§ **GIVEN MATERIAL**:
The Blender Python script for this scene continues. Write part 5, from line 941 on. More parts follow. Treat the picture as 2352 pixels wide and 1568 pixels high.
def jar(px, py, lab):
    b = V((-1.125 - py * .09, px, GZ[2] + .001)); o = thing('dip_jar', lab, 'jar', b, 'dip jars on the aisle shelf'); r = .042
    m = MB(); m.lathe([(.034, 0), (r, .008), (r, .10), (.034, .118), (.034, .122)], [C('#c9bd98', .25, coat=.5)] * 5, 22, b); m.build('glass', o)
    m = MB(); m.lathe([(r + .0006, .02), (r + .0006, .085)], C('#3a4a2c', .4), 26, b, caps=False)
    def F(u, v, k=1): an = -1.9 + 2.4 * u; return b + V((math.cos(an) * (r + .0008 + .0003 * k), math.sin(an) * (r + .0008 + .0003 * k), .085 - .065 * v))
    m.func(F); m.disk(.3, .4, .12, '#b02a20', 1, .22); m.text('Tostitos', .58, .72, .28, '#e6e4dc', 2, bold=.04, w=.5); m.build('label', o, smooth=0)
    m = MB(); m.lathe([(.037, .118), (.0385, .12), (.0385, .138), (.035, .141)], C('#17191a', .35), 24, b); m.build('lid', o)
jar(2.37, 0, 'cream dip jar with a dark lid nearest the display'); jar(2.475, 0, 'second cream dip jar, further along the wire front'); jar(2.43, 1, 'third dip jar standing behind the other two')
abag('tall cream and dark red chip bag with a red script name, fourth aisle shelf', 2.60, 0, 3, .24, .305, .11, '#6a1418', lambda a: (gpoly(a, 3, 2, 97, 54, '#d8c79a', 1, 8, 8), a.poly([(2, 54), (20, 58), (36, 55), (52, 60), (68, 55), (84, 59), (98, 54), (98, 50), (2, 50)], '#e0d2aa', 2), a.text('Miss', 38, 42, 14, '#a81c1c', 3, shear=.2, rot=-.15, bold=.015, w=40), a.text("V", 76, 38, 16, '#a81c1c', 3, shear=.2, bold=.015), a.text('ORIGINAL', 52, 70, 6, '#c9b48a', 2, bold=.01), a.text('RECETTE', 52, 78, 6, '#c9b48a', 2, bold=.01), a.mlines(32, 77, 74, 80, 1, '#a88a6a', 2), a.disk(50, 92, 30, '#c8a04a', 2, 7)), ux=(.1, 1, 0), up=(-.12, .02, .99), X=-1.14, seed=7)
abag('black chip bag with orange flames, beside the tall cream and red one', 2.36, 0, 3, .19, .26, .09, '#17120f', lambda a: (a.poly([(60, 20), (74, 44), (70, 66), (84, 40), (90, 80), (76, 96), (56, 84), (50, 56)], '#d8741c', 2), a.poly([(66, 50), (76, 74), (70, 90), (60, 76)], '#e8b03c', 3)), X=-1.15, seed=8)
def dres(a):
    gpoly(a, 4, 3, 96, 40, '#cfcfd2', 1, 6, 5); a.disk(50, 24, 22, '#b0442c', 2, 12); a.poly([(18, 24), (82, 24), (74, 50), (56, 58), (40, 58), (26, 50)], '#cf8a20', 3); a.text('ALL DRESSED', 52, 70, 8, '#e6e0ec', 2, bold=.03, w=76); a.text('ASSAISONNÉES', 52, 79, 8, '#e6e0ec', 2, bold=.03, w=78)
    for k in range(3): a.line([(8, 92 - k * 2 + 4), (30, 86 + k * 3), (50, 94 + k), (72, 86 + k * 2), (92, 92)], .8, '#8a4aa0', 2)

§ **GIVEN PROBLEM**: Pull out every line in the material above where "script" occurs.

§ **WORKED ANSWER**:
The Blender Python script for this scene continues. Write part 5, from line 941 on. More parts follow. Treat the picture as 2352 pixels wide and 1568 pixels high.
abag('tall cream and dark red chip bag with a red script name, fourth aisle shelf', 2.60, 0, 3, .24, .305, .11, '#6a1418', lambda a: (gpoly(a, 3, 2, 97, 54, '#d8c79a', 1, 8, 8), a.poly([(2, 54), (20, 58), (36, 55), (52, 60), (68, 55), (84, 59), (98, 54), (98, 50), (2, 50)], '#e0d2aa', 2), a.text('Miss', 38, 42, 14, '#a81c1c', 3, shear=.2, rot=-.15, bold=.015, w=40), a.text("V", 76, 38, 16, '#a81c1c', 3, shear=.2, bold=.015), a.text('ORIGINAL', 52, 70, 6, '#c9b48a', 2, bold=.01), a.text('RECETTE', 52, 78, 6, '#c9b48a', 2, bold=.01), a.mlines(32, 77, 74, 80, 1, '#a88a6a', 2), a.disk(50, 92, 30, '#c8a04a', 2, 7)), ux=(.1, 1, 0), up=(-.12, .02, .99), X=-1.14, seed=7)